C’è bassa percezione del fenomeno mafioso perché manca informazione
La mafia si mimetizza nei gangli della società civile, della pubblica amministrazione, dell’impresa ed utilizza la corruzione al posto delle pallottole per raggiungere i suoi obiettivi. E se tutto questo non viene raccontato nel modo giusto, o addirittura si registra un deficit informativo, allora si è portati ad abbassare la guardia. Cafiero De Raho si chiede se qualche responsabilità non ce l’abbia anche il sistema informativo: “Gli editori dovrebbero stimolare di più i mezzi di informazione a far luce sulle mafie. Ma poi quando si scopre che a Catania un editore è contiguo alla mafia, qualche sospetto nasce. Forse le mafie sono così ricche che riescono a condizionare l’orientamento dell’informazione? “.
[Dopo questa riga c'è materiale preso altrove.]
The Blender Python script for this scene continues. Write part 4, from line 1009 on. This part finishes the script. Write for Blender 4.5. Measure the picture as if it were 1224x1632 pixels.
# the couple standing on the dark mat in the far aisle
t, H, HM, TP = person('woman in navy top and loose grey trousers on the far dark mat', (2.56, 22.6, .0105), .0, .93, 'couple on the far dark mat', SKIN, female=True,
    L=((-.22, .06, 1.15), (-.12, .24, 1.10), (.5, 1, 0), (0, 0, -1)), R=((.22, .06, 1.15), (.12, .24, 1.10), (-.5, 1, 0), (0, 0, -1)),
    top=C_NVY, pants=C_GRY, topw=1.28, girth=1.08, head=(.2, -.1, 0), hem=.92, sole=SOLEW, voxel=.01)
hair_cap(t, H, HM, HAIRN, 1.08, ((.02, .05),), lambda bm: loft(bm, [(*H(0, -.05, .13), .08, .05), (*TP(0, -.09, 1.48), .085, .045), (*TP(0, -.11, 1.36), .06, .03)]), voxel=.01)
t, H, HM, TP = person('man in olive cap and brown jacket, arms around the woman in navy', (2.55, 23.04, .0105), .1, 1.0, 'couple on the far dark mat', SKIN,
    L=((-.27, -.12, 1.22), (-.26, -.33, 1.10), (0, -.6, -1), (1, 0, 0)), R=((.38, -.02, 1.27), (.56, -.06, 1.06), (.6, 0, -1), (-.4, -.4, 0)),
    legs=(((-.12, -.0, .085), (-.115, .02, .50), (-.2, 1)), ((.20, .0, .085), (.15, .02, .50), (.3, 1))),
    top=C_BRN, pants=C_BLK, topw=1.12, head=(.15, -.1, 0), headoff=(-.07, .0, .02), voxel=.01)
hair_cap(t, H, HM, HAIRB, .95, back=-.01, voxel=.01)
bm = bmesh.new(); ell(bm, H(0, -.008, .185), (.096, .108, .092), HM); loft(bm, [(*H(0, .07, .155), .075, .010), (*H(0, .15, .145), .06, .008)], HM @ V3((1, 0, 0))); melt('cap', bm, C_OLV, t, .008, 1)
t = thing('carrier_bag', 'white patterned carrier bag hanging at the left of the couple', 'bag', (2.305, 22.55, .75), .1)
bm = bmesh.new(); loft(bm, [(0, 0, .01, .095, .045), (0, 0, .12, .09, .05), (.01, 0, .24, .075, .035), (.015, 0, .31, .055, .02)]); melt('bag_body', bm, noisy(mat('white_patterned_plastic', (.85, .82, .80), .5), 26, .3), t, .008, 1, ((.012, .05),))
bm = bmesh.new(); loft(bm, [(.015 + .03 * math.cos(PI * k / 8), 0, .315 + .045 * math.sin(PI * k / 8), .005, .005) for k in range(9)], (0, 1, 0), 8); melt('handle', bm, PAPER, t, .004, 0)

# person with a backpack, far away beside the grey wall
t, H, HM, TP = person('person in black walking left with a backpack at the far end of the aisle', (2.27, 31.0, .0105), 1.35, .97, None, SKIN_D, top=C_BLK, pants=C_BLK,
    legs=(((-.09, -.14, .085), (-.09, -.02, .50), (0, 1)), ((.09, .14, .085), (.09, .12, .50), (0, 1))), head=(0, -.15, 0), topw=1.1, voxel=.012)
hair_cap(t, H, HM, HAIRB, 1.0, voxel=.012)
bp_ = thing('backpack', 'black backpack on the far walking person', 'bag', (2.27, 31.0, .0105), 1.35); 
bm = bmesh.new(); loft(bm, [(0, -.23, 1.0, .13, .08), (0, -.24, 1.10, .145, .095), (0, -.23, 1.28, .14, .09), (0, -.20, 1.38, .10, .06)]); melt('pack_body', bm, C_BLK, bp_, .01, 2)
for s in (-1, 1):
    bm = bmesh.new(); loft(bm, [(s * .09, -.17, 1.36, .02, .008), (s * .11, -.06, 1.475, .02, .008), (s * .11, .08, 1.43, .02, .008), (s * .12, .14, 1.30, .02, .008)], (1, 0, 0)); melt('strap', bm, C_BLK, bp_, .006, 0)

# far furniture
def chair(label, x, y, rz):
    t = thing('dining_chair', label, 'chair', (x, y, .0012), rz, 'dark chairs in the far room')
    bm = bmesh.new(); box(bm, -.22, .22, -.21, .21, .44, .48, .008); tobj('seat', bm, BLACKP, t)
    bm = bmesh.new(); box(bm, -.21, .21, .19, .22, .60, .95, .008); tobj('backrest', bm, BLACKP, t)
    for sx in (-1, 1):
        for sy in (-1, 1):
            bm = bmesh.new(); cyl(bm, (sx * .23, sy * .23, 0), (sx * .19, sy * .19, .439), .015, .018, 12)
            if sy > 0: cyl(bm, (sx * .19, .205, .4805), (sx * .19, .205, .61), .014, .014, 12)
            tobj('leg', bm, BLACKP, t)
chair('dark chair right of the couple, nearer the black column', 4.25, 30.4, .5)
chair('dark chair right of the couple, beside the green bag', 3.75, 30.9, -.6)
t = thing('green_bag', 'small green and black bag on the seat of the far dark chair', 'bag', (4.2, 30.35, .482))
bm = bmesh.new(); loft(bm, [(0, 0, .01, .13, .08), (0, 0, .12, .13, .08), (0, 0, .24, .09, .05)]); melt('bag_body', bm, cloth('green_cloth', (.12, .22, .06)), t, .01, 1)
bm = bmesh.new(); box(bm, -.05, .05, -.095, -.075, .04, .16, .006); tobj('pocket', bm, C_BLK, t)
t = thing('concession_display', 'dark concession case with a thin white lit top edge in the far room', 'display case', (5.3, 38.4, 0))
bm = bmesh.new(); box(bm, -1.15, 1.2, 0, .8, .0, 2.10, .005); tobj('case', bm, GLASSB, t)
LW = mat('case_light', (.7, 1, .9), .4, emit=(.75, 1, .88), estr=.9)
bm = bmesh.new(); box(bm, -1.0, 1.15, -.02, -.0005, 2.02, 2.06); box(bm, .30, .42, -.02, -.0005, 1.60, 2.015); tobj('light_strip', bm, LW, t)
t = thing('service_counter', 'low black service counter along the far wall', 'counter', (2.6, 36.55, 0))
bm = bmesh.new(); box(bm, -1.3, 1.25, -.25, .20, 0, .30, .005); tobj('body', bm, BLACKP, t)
Attenzione al decreto Genova: possibili infiltrazioni per la ricostruzione del ponte
La politica: ecco l’altro cruccio del Procuratore nazionale antimafia. Perché se è vero che, come sottolinea lo stesso De Raho, ultimamente l’attenzione parlamentare alle dinamiche mafiose è ritornata a salire con “l’approvazione del disegno di legge sulla corruzione, questa sensibilità non è di tutti. “La politica – affonda – dovrebbe avere una sola voce, invece non è così”. E per fare un esempio attuale punta i riflettori sul decreto Genova, quello della ricostruzione del ponte crollato: “Il decreto consente a qualunque impresa di lavorare perché lo sviluppo della stessa costruzione avverrà anche in deroga a tutta la normativa extra penale. Il problema si pone, come quando vi sono altre aperture che consentono alle mafie di utilizzare canali migliori per fare i propri interessi”.
Beni confiscati: venderli solo ultima opzione
I beni confiscati alle cosche per lo Stato potrebbero essere un volano economico non indifferente. Ma finora così non è accaduto. “Addirittura – spiega De Raho- potrebbero generare occupazione. Per rilanciare questo settore occorre più organizzazione: più uomini esperti che sappiano gestire i beni, conoscano le procedure. E poi vendere un bene confiscato dovrebbe essere solo l’ultima opzione sul tavolo. Perché la vendita farebbe perdere al bene confiscato il suo intimo significato: la vittoria della legalità sulla criminalità”. E impedirebbe alle cosche di rientrarne in possesso magari utilizzando denaro da riciclare.